# Provided data
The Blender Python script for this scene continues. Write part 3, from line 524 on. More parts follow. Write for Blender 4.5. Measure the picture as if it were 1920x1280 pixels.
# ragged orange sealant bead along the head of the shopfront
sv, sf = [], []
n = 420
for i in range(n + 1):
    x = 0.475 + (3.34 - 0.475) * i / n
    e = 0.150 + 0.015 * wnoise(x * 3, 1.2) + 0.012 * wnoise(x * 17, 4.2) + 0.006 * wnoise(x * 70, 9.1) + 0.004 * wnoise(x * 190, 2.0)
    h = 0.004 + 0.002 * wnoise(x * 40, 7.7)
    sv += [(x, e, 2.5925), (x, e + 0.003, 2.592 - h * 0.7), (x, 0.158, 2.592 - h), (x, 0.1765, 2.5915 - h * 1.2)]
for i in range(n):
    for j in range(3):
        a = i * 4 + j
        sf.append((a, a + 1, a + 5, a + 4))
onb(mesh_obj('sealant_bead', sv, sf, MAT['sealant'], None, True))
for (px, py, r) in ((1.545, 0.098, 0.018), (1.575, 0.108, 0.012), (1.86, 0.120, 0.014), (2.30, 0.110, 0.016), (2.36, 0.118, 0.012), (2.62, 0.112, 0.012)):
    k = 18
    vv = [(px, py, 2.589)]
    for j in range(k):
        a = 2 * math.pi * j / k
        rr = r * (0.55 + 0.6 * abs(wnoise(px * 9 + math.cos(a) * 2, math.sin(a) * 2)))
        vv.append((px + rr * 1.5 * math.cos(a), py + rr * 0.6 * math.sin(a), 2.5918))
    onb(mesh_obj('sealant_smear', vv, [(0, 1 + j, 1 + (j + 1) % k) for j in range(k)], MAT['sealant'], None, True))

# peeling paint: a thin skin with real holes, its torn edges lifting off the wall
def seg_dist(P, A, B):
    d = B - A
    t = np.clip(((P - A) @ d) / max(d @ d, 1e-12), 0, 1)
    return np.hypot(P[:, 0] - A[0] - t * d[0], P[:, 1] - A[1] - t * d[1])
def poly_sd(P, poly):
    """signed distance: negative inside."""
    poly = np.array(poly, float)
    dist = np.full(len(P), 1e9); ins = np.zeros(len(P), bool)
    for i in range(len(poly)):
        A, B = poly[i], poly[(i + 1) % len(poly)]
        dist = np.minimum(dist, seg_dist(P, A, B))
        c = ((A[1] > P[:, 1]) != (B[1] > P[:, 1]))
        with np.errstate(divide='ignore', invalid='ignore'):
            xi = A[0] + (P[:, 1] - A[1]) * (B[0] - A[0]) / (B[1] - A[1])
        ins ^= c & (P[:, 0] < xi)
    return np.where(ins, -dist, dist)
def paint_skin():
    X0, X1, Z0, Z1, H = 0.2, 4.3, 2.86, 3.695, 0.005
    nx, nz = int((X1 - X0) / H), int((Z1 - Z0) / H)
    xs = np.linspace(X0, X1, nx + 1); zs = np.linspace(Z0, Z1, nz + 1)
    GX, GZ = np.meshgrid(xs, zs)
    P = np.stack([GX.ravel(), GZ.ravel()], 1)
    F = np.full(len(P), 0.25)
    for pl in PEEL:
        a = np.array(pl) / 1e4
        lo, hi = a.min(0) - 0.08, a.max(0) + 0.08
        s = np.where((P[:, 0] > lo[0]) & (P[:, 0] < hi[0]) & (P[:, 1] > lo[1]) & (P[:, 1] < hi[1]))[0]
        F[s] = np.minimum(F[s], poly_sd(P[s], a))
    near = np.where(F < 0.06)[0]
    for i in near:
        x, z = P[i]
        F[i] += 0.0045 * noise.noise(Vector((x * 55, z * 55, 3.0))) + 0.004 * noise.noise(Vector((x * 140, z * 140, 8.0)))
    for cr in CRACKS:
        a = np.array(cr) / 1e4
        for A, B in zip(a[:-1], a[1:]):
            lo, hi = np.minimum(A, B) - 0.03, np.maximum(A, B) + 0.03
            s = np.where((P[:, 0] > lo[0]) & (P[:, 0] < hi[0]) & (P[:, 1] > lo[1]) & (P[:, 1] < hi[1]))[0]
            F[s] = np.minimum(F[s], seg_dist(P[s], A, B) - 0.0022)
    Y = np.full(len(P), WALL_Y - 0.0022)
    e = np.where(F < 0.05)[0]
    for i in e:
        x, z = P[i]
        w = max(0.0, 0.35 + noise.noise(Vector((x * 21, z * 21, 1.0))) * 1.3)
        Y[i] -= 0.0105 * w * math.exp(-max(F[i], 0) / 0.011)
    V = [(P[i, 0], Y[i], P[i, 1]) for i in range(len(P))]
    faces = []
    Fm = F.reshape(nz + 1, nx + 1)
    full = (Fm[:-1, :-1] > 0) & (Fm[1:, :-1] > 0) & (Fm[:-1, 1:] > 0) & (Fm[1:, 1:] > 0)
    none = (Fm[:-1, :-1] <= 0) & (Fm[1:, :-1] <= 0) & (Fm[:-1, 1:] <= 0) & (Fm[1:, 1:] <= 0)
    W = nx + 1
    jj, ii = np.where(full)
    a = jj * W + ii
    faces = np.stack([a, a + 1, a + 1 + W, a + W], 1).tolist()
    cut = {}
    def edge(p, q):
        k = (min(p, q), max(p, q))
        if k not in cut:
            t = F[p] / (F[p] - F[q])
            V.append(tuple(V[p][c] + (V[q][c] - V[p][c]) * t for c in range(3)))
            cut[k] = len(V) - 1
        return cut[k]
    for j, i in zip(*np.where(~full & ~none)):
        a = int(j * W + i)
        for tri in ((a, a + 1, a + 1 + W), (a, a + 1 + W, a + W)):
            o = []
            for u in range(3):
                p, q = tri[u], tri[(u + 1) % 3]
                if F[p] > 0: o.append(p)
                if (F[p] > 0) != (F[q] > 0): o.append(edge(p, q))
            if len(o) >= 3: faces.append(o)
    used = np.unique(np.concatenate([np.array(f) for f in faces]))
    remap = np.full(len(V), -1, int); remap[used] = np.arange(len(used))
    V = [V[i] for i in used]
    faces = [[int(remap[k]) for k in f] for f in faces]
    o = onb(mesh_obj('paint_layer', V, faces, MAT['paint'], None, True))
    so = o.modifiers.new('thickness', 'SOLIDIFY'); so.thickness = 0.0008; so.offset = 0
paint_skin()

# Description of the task
Take the listing above and write it out again exactly.

# Answer to the exercise
The Blender Python script for this scene continues. Write part 3, from line 524 on. More parts follow. Write for Blender 4.5. Measure the picture as if it were 1920x1280 pixels.
# ragged orange sealant bead along the head of the shopfront
sv, sf = [], []
n = 420
for i in range(n + 1):
    x = 0.475 + (3.34 - 0.475) * i / n
    e = 0.150 + 0.015 * wnoise(x * 3, 1.2) + 0.012 * wnoise(x * 17, 4.2) + 0.006 * wnoise(x * 70, 9.1) + 0.004 * wnoise(x * 190, 2.0)
    h = 0.004 + 0.002 * wnoise(x * 40, 7.7)
    sv += [(x, e, 2.5925), (x, e + 0.003, 2.592 - h * 0.7), (x, 0.158, 2.592 - h), (x, 0.1765, 2.5915 - h * 1.2)]
for i in range(n):
    for j in range(3):
        a = i * 4 + j
        sf.append((a, a + 1, a + 5, a + 4))
onb(mesh_obj('sealant_bead', sv, sf, MAT['sealant'], None, True))
for (px, py, r) in ((1.545, 0.098, 0.018), (1.575, 0.108, 0.012), (1.86, 0.120, 0.014), (2.30, 0.110, 0.016), (2.36, 0.118, 0.012), (2.62, 0.112, 0.012)):
    k = 18
    vv = [(px, py, 2.589)]
    for j in range(k):
        a = 2 * math.pi * j / k
        rr = r * (0.55 + 0.6 * abs(wnoise(px * 9 + math.cos(a) * 2, math.sin(a) * 2)))
        vv.append((px + rr * 1.5 * math.cos(a), py + rr * 0.6 * math.sin(a), 2.5918))
    onb(mesh_obj('sealant_smear', vv, [(0, 1 + j, 1 + (j + 1) % k) for j in range(k)], MAT['sealant'], None, True))

# peeling paint: a thin skin with real holes, its torn edges lifting off the wall
def seg_dist(P, A, B):
    d = B - A
    t = np.clip(((P - A) @ d) / max(d @ d, 1e-12), 0, 1)
    return np.hypot(P[:, 0] - A[0] - t * d[0], P[:, 1] - A[1] - t * d[1])
def poly_sd(P, poly):
    """signed distance: negative inside."""
    poly = np.array(poly, float)
    dist = np.full(len(P), 1e9); ins = np.zeros(len(P), bool)
    for i in range(len(poly)):
        A, B = poly[i], poly[(i + 1) % len(poly)]
        dist = np.minimum(dist, seg_dist(P, A, B))
        c = ((A[1] > P[:, 1]) != (B[1] > P[:, 1]))
        with np.errstate(divide='ignore', invalid='ignore'):
            xi = A[0] + (P[:, 1] - A[1]) * (B[0] - A[0]) / (B[1] - A[1])
        ins ^= c & (P[:, 0] < xi)
    return np.where(ins, -dist, dist)
def paint_skin():
    X0, X1, Z0, Z1, H = 0.2, 4.3, 2.86, 3.695, 0.005
    nx, nz = int((X1 - X0) / H), int((Z1 - Z0) / H)
    xs = np.linspace(X0, X1, nx + 1); zs = np.linspace(Z0, Z1, nz + 1)
    GX, GZ = np.meshgrid(xs, zs)
    P = np.stack([GX.ravel(), GZ.ravel()], 1)
    F = np.full(len(P), 0.25)
    for pl in PEEL:
        a = np.array(pl) / 1e4
        lo, hi = a.min(0) - 0.08, a.max(0) + 0.08
        s = np.where((P[:, 0] > lo[0]) & (P[:, 0] < hi[0]) & (P[:, 1] > lo[1]) & (P[:, 1] < hi[1]))[0]
        F[s] = np.minimum(F[s], poly_sd(P[s], a))
    near = np.where(F < 0.06)[0]
    for i in near:
        x, z = P[i]
        F[i] += 0.0045 * noise.noise(Vector((x * 55, z * 55, 3.0))) + 0.004 * noise.noise(Vector((x * 140, z * 140, 8.0)))
    for cr in CRACKS:
        a = np.array(cr) / 1e4
        for A, B in zip(a[:-1], a[1:]):
            lo, hi = np.minimum(A, B) - 0.03, np.maximum(A, B) + 0.03
            s = np.where((P[:, 0] > lo[0]) & (P[:, 0] < hi[0]) & (P[:, 1] > lo[1]) & (P[:, 1] < hi[1]))[0]
            F[s] = np.minimum(F[s], seg_dist(P[s], A, B) - 0.0022)
    Y = np.full(len(P), WALL_Y - 0.0022)
    e = np.where(F < 0.05)[0]
    for i in e:
        x, z = P[i]
        w = max(0.0, 0.35 + noise.noise(Vector((x * 21, z * 21, 1.0))) * 1.3)
        Y[i] -= 0.0105 * w * math.exp(-max(F[i], 0) / 0.011)
    V = [(P[i, 0], Y[i], P[i, 1]) for i in range(len(P))]
    faces = []
    Fm = F.reshape(nz + 1, nx + 1)
    full = (Fm[:-1, :-1] > 0) & (Fm[1:, :-1] > 0) & (Fm[:-1, 1:] > 0) & (Fm[1:, 1:] > 0)
    none = (Fm[:-1, :-1] <= 0) & (Fm[1:, :-1] <= 0) & (Fm[:-1, 1:] <= 0) & (Fm[1:, 1:] <= 0)
    W = nx + 1
    jj, ii = np.where(full)
    a = jj * W + ii
    faces = np.stack([a, a + 1, a + 1 + W, a + W], 1).tolist()
    cut = {}
    def edge(p, q):
        k = (min(p, q), max(p, q))
        if k not in cut:
            t = F[p] / (F[p] - F[q])
            V.append(tuple(V[p][c] + (V[q][c] - V[p][c]) * t for c in range(3)))
            cut[k] = len(V) - 1
        return cut[k]
    for j, i in zip(*np.where(~full & ~none)):
        a = int(j * W + i)
        for tri in ((a, a + 1, a + 1 + W), (a, a + 1 + W, a + W)):
            o = []
            for u in range(3):
                p, q = tri[u], tri[(u + 1) % 3]
                if F[p] > 0: o.append(p)
                if (F[p] > 0) != (F[q] > 0): o.append(edge(p, q))
            if len(o) >= 3: faces.append(o)
    used = np.unique(np.concatenate([np.array(f) for f in faces]))
    remap = np.full(len(V), -1, int); remap[used] = np.arange(len(used))
    V = [V[i] for i in used]
    faces = [[int(remap[k]) for k in f] for f in faces]
    o = onb(mesh_obj('paint_layer', V, faces, MAT['paint'], None, True))
    so = o.modifiers.new('thickness', 'SOLIDIFY'); so.thickness = 0.0008; so.offset = 0
paint_skin()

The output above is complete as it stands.